- The exercise:
Copy whichever lines contain the string "that".
— Start of Provided material —
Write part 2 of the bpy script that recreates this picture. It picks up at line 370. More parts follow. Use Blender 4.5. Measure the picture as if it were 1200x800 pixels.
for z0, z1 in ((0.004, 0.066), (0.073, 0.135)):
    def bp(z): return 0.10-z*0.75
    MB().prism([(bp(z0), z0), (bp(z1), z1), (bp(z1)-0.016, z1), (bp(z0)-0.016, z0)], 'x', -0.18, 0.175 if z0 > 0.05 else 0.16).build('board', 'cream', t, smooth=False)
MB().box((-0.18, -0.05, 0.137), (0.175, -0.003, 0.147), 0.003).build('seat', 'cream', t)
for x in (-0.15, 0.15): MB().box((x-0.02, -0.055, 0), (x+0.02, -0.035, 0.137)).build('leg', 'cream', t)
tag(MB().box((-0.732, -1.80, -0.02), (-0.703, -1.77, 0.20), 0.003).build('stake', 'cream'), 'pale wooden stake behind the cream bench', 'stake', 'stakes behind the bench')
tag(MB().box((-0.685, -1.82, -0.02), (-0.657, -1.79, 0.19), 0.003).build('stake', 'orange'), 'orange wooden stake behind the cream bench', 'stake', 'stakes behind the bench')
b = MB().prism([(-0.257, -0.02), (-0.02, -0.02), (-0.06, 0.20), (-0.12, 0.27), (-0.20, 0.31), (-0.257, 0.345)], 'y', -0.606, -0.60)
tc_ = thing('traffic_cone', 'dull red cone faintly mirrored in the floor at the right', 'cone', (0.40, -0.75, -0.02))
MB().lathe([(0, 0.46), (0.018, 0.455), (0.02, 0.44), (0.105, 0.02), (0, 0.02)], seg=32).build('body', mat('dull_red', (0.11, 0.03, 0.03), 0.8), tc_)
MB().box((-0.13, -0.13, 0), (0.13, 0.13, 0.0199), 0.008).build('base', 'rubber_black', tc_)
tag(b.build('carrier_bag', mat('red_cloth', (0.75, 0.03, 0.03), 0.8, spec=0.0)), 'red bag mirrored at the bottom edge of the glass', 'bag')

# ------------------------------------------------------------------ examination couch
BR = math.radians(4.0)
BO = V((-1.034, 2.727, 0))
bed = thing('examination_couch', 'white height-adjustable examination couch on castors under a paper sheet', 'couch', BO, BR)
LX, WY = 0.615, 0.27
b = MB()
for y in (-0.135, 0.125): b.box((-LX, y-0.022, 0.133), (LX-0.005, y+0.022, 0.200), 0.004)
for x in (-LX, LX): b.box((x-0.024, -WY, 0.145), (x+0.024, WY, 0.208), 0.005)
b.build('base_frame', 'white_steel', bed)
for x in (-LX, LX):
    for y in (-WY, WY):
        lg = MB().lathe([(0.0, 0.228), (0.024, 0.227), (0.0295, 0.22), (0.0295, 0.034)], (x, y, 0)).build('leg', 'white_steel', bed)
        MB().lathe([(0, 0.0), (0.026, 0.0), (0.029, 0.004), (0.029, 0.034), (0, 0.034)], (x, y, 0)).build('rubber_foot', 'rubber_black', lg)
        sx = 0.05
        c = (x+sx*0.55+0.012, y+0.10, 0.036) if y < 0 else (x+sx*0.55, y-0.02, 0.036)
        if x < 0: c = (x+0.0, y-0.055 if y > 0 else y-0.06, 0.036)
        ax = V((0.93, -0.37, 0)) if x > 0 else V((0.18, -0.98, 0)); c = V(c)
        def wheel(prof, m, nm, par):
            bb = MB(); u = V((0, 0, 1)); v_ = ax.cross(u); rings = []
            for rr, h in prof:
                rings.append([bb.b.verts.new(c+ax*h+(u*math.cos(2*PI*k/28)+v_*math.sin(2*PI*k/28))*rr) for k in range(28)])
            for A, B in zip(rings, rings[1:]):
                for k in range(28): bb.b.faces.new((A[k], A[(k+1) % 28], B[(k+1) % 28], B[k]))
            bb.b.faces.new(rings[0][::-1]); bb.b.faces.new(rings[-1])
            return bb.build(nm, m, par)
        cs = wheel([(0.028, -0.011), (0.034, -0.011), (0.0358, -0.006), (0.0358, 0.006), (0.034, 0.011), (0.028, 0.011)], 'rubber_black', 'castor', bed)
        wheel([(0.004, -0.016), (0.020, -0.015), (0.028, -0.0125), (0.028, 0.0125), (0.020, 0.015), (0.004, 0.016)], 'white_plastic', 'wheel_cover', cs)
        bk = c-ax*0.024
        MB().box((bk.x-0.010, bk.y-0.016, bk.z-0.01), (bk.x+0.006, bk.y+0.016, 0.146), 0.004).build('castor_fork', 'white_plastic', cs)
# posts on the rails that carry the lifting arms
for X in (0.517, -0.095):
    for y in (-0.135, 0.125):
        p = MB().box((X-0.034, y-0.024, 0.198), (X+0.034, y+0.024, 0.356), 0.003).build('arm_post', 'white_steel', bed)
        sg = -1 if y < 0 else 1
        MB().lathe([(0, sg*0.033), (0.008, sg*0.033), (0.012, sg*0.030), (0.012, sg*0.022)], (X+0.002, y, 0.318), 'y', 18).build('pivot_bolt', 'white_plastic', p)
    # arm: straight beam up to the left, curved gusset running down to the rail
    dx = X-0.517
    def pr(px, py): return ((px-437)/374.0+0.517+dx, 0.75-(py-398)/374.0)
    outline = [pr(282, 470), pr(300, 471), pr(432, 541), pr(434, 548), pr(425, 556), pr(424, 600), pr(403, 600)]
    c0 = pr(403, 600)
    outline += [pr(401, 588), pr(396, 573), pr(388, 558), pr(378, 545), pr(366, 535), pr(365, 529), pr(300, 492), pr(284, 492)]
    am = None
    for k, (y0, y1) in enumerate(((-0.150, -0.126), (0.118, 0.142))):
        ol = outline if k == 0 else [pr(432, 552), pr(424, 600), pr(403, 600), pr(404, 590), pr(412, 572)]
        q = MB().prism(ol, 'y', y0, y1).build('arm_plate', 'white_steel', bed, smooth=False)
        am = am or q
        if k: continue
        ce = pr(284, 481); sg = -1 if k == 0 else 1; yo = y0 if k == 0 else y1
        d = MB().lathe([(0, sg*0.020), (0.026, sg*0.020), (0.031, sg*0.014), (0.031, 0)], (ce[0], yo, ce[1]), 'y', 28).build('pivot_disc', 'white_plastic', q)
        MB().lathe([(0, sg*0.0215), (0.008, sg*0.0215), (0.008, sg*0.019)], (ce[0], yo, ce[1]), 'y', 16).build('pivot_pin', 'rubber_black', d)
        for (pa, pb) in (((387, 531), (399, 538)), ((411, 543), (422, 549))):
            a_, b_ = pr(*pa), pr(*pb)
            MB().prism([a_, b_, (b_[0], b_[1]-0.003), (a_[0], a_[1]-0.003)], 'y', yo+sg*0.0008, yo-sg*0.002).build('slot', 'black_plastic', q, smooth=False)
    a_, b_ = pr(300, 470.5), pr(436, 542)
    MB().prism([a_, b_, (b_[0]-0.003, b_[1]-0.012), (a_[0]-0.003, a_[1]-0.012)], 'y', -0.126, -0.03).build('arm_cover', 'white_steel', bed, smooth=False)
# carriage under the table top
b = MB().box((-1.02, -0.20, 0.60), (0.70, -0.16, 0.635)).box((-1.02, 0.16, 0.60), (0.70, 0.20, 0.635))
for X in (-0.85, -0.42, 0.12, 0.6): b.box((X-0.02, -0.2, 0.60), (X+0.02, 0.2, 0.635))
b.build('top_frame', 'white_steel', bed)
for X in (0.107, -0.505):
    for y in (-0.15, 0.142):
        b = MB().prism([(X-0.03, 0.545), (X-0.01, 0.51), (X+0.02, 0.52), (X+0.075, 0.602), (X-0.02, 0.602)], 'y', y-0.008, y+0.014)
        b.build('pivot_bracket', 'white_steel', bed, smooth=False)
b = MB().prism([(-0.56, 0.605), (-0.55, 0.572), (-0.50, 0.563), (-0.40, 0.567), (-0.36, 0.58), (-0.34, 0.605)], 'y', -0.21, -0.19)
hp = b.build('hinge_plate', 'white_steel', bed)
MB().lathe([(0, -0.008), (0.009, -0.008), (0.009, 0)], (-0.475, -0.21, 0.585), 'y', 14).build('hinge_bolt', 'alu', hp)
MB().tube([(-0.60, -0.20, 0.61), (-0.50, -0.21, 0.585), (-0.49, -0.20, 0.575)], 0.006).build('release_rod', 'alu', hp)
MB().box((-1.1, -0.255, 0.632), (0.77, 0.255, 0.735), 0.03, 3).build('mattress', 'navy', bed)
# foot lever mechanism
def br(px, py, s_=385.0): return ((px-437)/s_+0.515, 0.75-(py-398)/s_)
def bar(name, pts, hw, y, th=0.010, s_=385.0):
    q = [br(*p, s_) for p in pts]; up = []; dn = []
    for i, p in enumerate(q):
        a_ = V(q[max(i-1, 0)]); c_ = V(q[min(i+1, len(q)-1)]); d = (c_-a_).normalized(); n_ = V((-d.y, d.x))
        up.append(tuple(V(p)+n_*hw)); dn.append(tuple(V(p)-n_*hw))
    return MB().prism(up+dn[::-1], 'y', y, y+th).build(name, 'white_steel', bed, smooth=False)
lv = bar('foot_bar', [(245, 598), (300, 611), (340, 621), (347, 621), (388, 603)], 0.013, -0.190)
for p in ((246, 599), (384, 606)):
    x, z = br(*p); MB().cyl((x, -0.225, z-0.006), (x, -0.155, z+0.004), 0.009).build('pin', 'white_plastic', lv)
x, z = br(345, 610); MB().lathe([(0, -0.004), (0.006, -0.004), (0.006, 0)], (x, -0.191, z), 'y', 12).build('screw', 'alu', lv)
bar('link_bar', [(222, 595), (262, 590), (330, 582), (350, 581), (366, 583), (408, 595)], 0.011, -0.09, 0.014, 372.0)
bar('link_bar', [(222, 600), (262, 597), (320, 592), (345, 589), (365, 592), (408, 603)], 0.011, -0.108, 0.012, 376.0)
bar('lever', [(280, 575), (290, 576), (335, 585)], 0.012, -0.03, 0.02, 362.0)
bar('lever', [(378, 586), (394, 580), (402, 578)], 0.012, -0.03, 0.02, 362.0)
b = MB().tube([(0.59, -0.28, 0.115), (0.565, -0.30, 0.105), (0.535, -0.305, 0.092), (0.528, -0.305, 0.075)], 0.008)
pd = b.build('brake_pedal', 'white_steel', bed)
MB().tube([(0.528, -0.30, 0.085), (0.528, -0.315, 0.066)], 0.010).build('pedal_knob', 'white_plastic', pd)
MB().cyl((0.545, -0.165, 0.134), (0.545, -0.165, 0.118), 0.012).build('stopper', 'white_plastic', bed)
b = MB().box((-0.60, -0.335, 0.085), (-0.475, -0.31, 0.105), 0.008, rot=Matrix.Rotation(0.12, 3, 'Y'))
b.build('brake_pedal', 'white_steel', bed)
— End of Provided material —
- Written answer:
Write part 2 of the bpy script that recreates this picture. It picks up at line 370. More parts follow. Use Blender 4.5. Measure the picture as if it were 1200x800 pixels.
# posts on the rails that carry the lifting arms